START

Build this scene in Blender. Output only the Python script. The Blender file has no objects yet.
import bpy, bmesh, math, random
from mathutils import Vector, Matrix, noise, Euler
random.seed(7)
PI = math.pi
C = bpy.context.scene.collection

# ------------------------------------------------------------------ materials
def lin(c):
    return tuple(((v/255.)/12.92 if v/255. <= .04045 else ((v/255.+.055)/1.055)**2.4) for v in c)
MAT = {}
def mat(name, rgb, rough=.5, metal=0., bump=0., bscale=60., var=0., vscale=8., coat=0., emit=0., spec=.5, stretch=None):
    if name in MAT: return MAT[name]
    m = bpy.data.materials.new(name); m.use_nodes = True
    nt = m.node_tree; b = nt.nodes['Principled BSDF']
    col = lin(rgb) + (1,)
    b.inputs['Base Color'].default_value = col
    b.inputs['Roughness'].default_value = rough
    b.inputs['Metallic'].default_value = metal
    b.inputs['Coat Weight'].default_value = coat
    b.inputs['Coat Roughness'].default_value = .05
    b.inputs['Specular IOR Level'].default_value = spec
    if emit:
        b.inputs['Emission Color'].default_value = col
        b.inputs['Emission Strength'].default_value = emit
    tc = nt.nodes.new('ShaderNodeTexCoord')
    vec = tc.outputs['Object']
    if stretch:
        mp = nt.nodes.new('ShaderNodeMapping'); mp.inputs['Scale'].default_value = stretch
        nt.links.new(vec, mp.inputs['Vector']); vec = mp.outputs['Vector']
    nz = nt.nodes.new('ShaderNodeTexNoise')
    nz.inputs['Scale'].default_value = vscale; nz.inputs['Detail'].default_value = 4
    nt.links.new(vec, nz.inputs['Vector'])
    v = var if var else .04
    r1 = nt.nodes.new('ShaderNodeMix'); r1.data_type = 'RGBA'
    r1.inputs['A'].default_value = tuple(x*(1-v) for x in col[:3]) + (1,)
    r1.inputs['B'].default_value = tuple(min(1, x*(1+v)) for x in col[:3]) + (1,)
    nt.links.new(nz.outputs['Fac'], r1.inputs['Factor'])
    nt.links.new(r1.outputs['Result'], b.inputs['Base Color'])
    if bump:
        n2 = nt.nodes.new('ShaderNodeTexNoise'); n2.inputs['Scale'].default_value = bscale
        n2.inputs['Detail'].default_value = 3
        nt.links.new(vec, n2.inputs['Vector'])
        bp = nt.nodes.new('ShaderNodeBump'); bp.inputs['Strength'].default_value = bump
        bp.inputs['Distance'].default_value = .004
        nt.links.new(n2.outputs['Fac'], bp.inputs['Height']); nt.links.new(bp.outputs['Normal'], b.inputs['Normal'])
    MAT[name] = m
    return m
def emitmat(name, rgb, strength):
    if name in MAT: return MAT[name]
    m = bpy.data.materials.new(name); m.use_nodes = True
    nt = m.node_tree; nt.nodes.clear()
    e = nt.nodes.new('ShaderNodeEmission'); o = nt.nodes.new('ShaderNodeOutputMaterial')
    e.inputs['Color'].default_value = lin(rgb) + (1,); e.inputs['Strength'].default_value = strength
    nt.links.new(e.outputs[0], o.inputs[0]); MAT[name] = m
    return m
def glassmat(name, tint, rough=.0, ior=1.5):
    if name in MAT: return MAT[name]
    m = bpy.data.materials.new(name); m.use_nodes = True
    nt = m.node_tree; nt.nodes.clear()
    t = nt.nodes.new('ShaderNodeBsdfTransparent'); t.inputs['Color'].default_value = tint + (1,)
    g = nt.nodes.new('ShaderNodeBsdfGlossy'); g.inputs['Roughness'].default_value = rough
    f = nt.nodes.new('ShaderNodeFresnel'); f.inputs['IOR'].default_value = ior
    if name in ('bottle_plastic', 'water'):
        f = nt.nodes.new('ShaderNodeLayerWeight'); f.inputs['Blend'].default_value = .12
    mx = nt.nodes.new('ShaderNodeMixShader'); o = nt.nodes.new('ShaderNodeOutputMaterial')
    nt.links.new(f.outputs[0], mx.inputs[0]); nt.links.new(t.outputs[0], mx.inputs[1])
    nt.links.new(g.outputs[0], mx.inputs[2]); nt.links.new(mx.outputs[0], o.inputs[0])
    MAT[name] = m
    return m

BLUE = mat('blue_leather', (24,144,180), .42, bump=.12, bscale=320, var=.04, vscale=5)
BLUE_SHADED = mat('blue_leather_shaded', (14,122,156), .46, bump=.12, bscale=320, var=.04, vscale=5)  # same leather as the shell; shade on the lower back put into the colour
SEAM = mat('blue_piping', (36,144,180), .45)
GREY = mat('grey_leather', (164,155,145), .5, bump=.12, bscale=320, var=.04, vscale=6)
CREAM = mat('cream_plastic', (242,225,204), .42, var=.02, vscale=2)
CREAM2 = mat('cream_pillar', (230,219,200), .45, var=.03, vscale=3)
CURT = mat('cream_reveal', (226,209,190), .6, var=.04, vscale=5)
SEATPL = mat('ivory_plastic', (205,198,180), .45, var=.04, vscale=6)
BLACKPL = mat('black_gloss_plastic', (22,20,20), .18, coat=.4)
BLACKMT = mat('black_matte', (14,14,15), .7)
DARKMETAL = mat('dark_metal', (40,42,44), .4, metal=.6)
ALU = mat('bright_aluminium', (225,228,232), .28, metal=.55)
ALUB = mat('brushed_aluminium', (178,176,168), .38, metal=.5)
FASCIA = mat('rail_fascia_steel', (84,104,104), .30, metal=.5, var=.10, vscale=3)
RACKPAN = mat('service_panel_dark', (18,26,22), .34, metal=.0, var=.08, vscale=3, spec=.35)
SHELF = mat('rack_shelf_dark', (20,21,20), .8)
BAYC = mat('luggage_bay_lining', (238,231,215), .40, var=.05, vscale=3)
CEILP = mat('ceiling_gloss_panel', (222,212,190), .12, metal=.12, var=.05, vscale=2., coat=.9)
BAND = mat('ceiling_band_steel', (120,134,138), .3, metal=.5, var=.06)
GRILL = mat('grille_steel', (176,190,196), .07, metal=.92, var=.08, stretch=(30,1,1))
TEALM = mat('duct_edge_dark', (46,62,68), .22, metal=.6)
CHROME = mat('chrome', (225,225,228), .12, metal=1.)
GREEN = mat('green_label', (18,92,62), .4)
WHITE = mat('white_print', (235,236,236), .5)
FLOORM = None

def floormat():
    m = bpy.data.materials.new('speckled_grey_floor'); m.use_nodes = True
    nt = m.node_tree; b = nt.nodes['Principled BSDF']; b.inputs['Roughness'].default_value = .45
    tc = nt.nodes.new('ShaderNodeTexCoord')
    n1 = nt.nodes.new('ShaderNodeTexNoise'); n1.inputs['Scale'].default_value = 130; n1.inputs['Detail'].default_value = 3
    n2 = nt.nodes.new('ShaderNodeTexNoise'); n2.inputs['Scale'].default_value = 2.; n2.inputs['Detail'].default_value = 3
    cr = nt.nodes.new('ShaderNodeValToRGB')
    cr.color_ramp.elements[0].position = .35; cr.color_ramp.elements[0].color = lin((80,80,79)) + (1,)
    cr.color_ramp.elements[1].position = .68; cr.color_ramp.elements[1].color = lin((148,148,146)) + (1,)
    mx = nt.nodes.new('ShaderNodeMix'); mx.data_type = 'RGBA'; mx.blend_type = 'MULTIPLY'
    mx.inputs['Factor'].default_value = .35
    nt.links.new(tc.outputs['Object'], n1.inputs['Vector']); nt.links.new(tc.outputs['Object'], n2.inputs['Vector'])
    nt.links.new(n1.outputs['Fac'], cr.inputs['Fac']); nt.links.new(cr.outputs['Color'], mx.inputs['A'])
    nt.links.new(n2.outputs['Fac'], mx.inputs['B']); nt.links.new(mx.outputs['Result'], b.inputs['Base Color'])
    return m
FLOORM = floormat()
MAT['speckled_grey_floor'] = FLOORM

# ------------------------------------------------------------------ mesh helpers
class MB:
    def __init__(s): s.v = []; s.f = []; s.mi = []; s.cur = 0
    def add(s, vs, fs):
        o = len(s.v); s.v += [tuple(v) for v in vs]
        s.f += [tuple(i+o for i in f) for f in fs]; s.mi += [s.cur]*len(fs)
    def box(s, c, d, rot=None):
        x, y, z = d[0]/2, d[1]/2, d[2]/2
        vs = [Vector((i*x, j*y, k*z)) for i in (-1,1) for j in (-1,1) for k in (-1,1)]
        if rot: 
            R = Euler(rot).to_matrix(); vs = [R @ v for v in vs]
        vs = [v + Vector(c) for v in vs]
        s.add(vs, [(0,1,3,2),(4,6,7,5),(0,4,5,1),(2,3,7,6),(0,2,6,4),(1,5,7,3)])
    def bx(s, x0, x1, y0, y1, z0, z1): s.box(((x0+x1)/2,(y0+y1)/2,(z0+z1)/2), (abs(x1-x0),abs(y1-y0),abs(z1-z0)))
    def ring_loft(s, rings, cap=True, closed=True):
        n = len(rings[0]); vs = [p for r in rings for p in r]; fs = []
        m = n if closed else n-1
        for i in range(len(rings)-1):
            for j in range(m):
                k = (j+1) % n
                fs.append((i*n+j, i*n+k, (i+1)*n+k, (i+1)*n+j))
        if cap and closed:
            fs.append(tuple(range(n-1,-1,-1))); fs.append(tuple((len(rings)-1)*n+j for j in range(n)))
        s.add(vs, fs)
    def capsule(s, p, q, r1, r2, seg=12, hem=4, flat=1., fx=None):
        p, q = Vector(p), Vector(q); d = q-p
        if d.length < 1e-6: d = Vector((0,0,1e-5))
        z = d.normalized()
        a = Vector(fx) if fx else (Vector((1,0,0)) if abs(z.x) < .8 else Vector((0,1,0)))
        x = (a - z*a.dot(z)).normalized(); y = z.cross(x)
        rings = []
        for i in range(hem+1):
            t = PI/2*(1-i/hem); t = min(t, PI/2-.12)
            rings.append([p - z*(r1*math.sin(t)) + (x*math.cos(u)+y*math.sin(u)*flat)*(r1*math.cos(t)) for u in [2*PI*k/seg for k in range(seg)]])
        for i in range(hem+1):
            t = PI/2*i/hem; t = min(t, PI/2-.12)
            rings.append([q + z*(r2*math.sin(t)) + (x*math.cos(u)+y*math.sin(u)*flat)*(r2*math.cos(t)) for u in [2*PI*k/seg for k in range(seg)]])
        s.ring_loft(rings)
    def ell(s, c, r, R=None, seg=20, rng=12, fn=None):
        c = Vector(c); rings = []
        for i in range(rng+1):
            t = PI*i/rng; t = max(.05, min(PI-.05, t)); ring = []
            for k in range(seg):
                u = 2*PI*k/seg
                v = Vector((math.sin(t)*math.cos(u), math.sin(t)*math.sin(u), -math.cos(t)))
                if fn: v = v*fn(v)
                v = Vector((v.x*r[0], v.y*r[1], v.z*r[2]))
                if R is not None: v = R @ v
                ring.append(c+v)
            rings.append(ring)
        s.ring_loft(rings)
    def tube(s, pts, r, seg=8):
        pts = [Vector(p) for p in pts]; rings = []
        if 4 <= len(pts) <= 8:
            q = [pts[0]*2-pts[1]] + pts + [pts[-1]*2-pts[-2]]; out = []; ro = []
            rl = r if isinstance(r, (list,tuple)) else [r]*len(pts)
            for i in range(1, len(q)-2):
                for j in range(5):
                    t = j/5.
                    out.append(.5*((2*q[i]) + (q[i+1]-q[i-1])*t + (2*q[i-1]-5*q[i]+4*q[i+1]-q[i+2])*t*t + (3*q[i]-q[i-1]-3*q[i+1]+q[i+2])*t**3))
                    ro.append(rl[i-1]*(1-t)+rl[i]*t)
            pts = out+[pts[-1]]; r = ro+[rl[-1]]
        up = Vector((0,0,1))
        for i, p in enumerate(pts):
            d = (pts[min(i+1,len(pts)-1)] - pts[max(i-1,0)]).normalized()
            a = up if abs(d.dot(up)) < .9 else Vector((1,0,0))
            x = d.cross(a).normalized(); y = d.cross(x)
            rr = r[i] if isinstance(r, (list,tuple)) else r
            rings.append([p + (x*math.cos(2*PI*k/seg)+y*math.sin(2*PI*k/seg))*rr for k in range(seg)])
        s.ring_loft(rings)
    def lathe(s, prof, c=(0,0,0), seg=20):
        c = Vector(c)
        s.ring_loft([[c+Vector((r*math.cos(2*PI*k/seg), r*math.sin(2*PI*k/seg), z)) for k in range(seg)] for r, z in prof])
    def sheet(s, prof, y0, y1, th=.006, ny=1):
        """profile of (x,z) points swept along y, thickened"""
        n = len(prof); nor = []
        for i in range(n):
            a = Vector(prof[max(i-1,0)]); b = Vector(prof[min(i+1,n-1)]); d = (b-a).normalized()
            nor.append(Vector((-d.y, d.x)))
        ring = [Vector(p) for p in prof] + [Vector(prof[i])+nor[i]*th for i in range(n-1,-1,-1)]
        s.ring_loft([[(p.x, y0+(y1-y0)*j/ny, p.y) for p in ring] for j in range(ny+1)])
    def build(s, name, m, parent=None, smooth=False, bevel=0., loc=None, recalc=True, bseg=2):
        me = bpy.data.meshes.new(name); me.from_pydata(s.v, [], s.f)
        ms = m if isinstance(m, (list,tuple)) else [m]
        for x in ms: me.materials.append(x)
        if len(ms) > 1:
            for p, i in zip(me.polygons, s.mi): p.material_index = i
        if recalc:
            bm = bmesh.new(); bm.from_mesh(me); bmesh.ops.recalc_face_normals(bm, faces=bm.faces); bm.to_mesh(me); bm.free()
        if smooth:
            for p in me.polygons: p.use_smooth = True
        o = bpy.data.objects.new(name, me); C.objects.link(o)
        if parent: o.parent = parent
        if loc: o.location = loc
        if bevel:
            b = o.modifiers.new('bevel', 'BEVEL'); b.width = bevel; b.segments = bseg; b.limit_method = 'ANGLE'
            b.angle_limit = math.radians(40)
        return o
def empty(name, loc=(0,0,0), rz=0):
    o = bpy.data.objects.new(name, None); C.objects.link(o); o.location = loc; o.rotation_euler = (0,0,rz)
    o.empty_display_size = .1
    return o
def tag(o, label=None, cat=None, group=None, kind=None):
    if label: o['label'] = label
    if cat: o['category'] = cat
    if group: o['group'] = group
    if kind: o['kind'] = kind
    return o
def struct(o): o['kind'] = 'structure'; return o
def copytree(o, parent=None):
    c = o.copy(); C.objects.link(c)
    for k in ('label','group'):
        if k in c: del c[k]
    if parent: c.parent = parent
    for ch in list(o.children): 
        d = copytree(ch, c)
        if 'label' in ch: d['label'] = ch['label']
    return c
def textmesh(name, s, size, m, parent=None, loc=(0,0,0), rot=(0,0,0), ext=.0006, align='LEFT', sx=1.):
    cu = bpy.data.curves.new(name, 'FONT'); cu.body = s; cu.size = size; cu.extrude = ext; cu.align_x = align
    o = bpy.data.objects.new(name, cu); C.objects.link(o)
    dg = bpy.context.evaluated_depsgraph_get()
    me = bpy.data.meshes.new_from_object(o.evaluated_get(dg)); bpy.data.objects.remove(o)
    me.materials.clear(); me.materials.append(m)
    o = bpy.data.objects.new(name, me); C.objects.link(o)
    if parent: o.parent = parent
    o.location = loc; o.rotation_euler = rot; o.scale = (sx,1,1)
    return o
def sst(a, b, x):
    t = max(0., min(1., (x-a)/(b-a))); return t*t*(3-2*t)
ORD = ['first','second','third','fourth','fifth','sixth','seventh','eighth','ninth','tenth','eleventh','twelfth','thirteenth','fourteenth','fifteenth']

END

## Aim of the exercise
Print, please, the lines above from the very first through the one that holds "C = bpy.context.scene.collection", both included, word for word and with nothing else.

## The solution
Build this scene in Blender. Output only the Python script. The Blender file has no objects yet.
import bpy, bmesh, math, random
from mathutils import Vector, Matrix, noise, Euler
random.seed(7)
PI = math.pi
C = bpy.context.scene.collection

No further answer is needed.